» **Data provided**:
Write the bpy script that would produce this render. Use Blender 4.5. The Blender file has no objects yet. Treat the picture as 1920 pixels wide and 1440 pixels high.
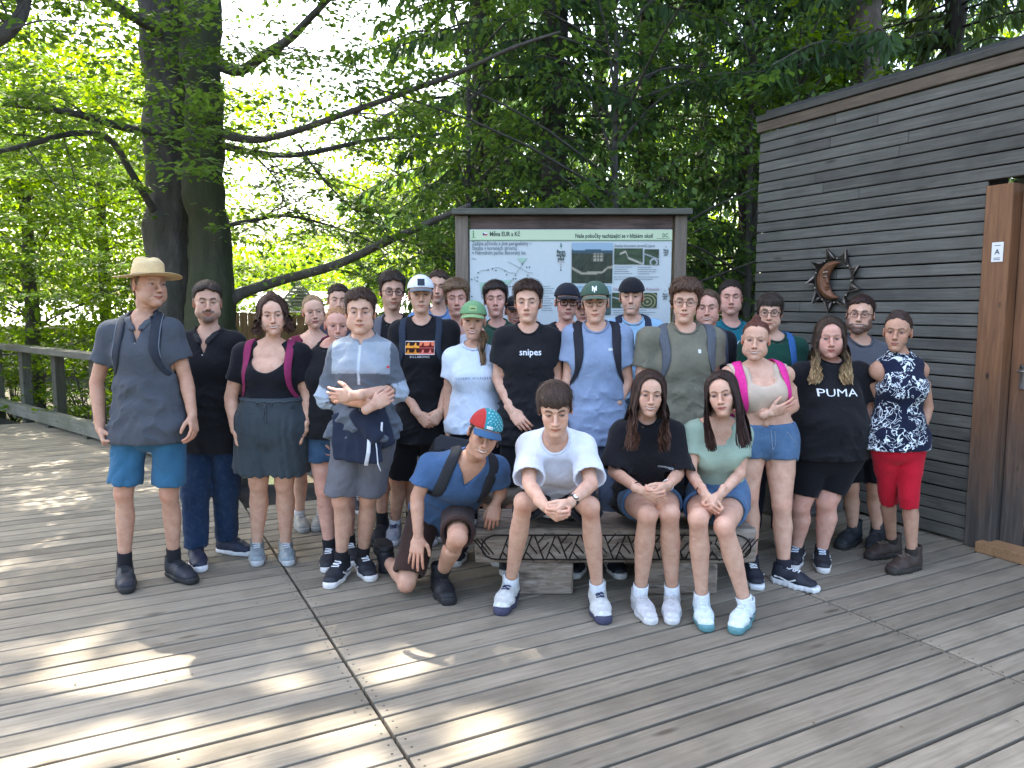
import bpy, math, random, time
import numpy as np
from mathutils import Vector, Matrix
from mathutils.bvhtree import BVHTree
import openvdb
T0 = time.time()
rnd = random.Random(7)
SC = bpy.context.scene
# ------------------------------------------------------------------ camera
F_PX = 1415.0; PITCH = math.atan(148 / 1415.0); CAM_H = 1.63
cam_d = bpy.data.cameras.new('camera'); cam = bpy.data.objects.new('camera', cam_d)
SC.collection.objects.link(cam); SC.camera = cam
cam_d.sensor_width = 36.0; cam_d.lens = F_PX / 1920 * 36.0
cam_d.clip_start = 0.05; cam_d.clip_end = 900
cam.location = (0, 0, CAM_H); cam.rotation_euler = (math.pi / 2 - PITCH, 0, 0)
# ------------------------------------------------------------------ light
SUN_EL, SUN_AZ = math.radians(56), math.radians(-38)      # azimuth from +Y towards +X (behind the group, left)
SUND = np.array([math.sin(SUN_AZ) * math.cos(SUN_EL), math.cos(SUN_AZ) * math.cos(SUN_EL), math.sin(SUN_EL)])
world = bpy.data.worlds.new('World'); SC.world = world; world.use_nodes = True
wn_ = world.node_tree; wn_.nodes.clear()
wo = wn_.nodes.new('ShaderNodeOutputWorld'); wb = wn_.nodes.new('ShaderNodeBackground'); ws = wn_.nodes.new('ShaderNodeTexSky')
ws.sky_type = 'NISHITA'; ws.sun_disc = False; ws.sun_elevation = SUN_EL; ws.sun_rotation = SUN_AZ
ws.air_density = 1.0; ws.dust_density = 5.0; ws.ozone_density = 1.0
wb.inputs['Strength'].default_value = 0.15
wn_.links.new(ws.outputs[0], wb.inputs[0]); wn_.links.new(wb.outputs[0], wo.inputs[0])
sun_d = bpy.data.lights.new('sun', 'SUN'); sun_d.energy = 3.2; sun_d.angle = math.radians(0.7); sun_d.color = (1.0, 0.94, 0.84)
sun = bpy.data.objects.new('sun', sun_d); SC.collection.objects.link(sun)
sun.rotation_euler = Vector(SUND).to_track_quat('Z', 'Y').to_euler(); sun.location = (0, 5, 12)
vs = SC.view_settings
vs.view_transform = 'Standard'; vs.look = 'None'; vs.gamma = 1.0; vs.use_curve_mapping = False
vs.exposure = 2.8
SC.render.film_transparent = False
try:
    SC.cycles.use_denoising = True; SC.cycles.max_bounces = 7; SC.cycles.diffuse_bounces = 4
    SC.cycles.transmission_bounces = 4; SC.cycles.transparent_max_bounces = 6; SC.cycles.glossy_bounces = 3
    SC.cycles.sample_clamp_indirect = 8.0; SC.cycles.caustics_reflective = False; SC.cycles.caustics_refractive = False
except Exception: pass

# ------------------------------------------------------------------ projection helpers (lens geometry of the photograph)
def _ray(x, y):
    u = (x - 960) / F_PX; v = (720 - y) / F_PX; c, s = math.cos(PITCH), math.sin(PITCH)
    return np.array([u, c + v * s, -s + v * c])
def at(x, y, Y):
    d = _ray(x, y); return np.array([0, 0, CAM_H]) + d * (Y / d[1])
def on(x, y, z=0.0):
    d = _ray(x, y); return np.array([0, 0, CAM_H]) + d * ((z - CAM_H) / d[2])

# ------------------------------------------------------------------ mesh + object helpers
def nrm(v):
    v = np.asarray(v, float); return v / (np.linalg.norm(v) + 1e-12)
def make_mesh(name, V, Q=None, T=None, col=None, smooth=True):
    V = np.asarray(V, np.float32).reshape(-1, 3)
    me = bpy.data.meshes.new(name)
    nq = 0 if Q is None else len(Q); nt = 0 if T is None else len(T)
    me.vertices.add(len(V)); me.vertices.foreach_set('co', V.ravel())
    nl = nq * 4 + nt * 3
    me.loops.add(nl); me.polygons.add(nq + nt)
    li = np.empty(nl, np.int32)
    if nq: li[:nq * 4] = np.asarray(Q, np.int32).ravel()
    if nt: li[nq * 4:] = np.asarray(T, np.int32).ravel()
    me.loops.foreach_set('vertex_index', li)
    st = np.concatenate([np.arange(nq, dtype=np.int32) * 4, nq * 4 + np.arange(nt, dtype=np.int32) * 3]).astype(np.int32)
    me.polygons.foreach_set('loop_start', st)
    me.polygons.foreach_set('use_smooth', np.full(nq + nt, bool(smooth)))
    me.update(calc_edges=True)
    if col is not None:
        c = np.ones((len(V), 4), np.float32); col = np.asarray(col, np.float32)
        c[:, :3] = col.reshape(-1, 3) if col.size > 3 else col
        a = me.color_attributes.new('Col', 'FLOAT_COLOR', 'POINT'); a.data.foreach_set('color', c.ravel())
    return me
def obj(name, me, mat=None, parent=None, loc=None, **props):
    o = bpy.data.objects.new(name, me); SC.collection.objects.link(o)
    if mat is not None and me is not None:
        if not me.materials: me.materials.append(mat)
        elif me.materials[0] != mat:
            o.material_slots[0].link = 'OBJECT'; o.material_slots[0].material = mat
    if parent is not None: o.parent = parent
    if loc is not None: o.location = loc
    for k, v in props.items():
        if v is not None: o[k] = v
    return o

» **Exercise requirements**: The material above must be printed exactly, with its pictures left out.

» **Answer to this problem**:
Write the bpy script that would produce this render. Use Blender 4.5. The Blender file has no objects yet. Treat the picture as 1920 pixels wide and 1440 pixels high.
import bpy, math, random, time
import numpy as np
from mathutils import Vector, Matrix
from mathutils.bvhtree import BVHTree
import openvdb
T0 = time.time()
rnd = random.Random(7)
SC = bpy.context.scene
# ------------------------------------------------------------------ camera
F_PX = 1415.0; PITCH = math.atan(148 / 1415.0); CAM_H = 1.63
cam_d = bpy.data.cameras.new('camera'); cam = bpy.data.objects.new('camera', cam_d)
SC.collection.objects.link(cam); SC.camera = cam
cam_d.sensor_width = 36.0; cam_d.lens = F_PX / 1920 * 36.0
cam_d.clip_start = 0.05; cam_d.clip_end = 900
cam.location = (0, 0, CAM_H); cam.rotation_euler = (math.pi / 2 - PITCH, 0, 0)
# ------------------------------------------------------------------ light
SUN_EL, SUN_AZ = math.radians(56), math.radians(-38)      # azimuth from +Y towards +X (behind the group, left)
SUND = np.array([math.sin(SUN_AZ) * math.cos(SUN_EL), math.cos(SUN_AZ) * math.cos(SUN_EL), math.sin(SUN_EL)])
world = bpy.data.worlds.new('World'); SC.world = world; world.use_nodes = True
wn_ = world.node_tree; wn_.nodes.clear()
wo = wn_.nodes.new('ShaderNodeOutputWorld'); wb = wn_.nodes.new('ShaderNodeBackground'); ws = wn_.nodes.new('ShaderNodeTexSky')
ws.sky_type = 'NISHITA'; ws.sun_disc = False; ws.sun_elevation = SUN_EL; ws.sun_rotation = SUN_AZ
ws.air_density = 1.0; ws.dust_density = 5.0; ws.ozone_density = 1.0
wb.inputs['Strength'].default_value = 0.15
wn_.links.new(ws.outputs[0], wb.inputs[0]); wn_.links.new(wb.outputs[0], wo.inputs[0])
sun_d = bpy.data.lights.new('sun', 'SUN'); sun_d.energy = 3.2; sun_d.angle = math.radians(0.7); sun_d.color = (1.0, 0.94, 0.84)
sun = bpy.data.objects.new('sun', sun_d); SC.collection.objects.link(sun)
sun.rotation_euler = Vector(SUND).to_track_quat('Z', 'Y').to_euler(); sun.location = (0, 5, 12)
vs = SC.view_settings
vs.view_transform = 'Standard'; vs.look = 'None'; vs.gamma = 1.0; vs.use_curve_mapping = False
vs.exposure = 2.8
SC.render.film_transparent = False
try:
    SC.cycles.use_denoising = True; SC.cycles.max_bounces = 7; SC.cycles.diffuse_bounces = 4
    SC.cycles.transmission_bounces = 4; SC.cycles.transparent_max_bounces = 6; SC.cycles.glossy_bounces = 3
    SC.cycles.sample_clamp_indirect = 8.0; SC.cycles.caustics_reflective = False; SC.cycles.caustics_refractive = False
except Exception: pass

# ------------------------------------------------------------------ projection helpers (lens geometry of the photograph)
def _ray(x, y):
    u = (x - 960) / F_PX; v = (720 - y) / F_PX; c, s = math.cos(PITCH), math.sin(PITCH)
    return np.array([u, c + v * s, -s + v * c])
def at(x, y, Y):
    d = _ray(x, y); return np.array([0, 0, CAM_H]) + d * (Y / d[1])
def on(x, y, z=0.0):
    d = _ray(x, y); return np.array([0, 0, CAM_H]) + d * ((z - CAM_H) / d[2])

# ------------------------------------------------------------------ mesh + object helpers
def nrm(v):
    v = np.asarray(v, float); return v / (np.linalg.norm(v) + 1e-12)
def make_mesh(name, V, Q=None, T=None, col=None, smooth=True):
    V = np.asarray(V, np.float32).reshape(-1, 3)
    me = bpy.data.meshes.new(name)
    nq = 0 if Q is None else len(Q); nt = 0 if T is None else len(T)
    me.vertices.add(len(V)); me.vertices.foreach_set('co', V.ravel())
    nl = nq * 4 + nt * 3
    me.loops.add(nl); me.polygons.add(nq + nt)
    li = np.empty(nl, np.int32)
    if nq: li[:nq * 4] = np.asarray(Q, np.int32).ravel()
    if nt: li[nq * 4:] = np.asarray(T, np.int32).ravel()
    me.loops.foreach_set('vertex_index', li)
    st = np.concatenate([np.arange(nq, dtype=np.int32) * 4, nq * 4 + np.arange(nt, dtype=np.int32) * 3]).astype(np.int32)
    me.polygons.foreach_set('loop_start', st)
    me.polygons.foreach_set('use_smooth', np.full(nq + nt, bool(smooth)))
    me.update(calc_edges=True)
    if col is not None:
        c = np.ones((len(V), 4), np.float32); col = np.asarray(col, np.float32)
        c[:, :3] = col.reshape(-1, 3) if col.size > 3 else col
        a = me.color_attributes.new('Col', 'FLOAT_COLOR', 'POINT'); a.data.foreach_set('color', c.ravel())
    return me
def obj(name, me, mat=None, parent=None, loc=None, **props):
    o = bpy.data.objects.new(name, me); SC.collection.objects.link(o)
    if mat is not None and me is not None:
        if not me.materials: me.materials.append(mat)
        elif me.materials[0] != mat:
            o.material_slots[0].link = 'OBJECT'; o.material_slots[0].material = mat
    if parent is not None: o.parent = parent
    if loc is not None: o.location = loc
    for k, v in props.items():
        if v is not None: o[k] = v
    return o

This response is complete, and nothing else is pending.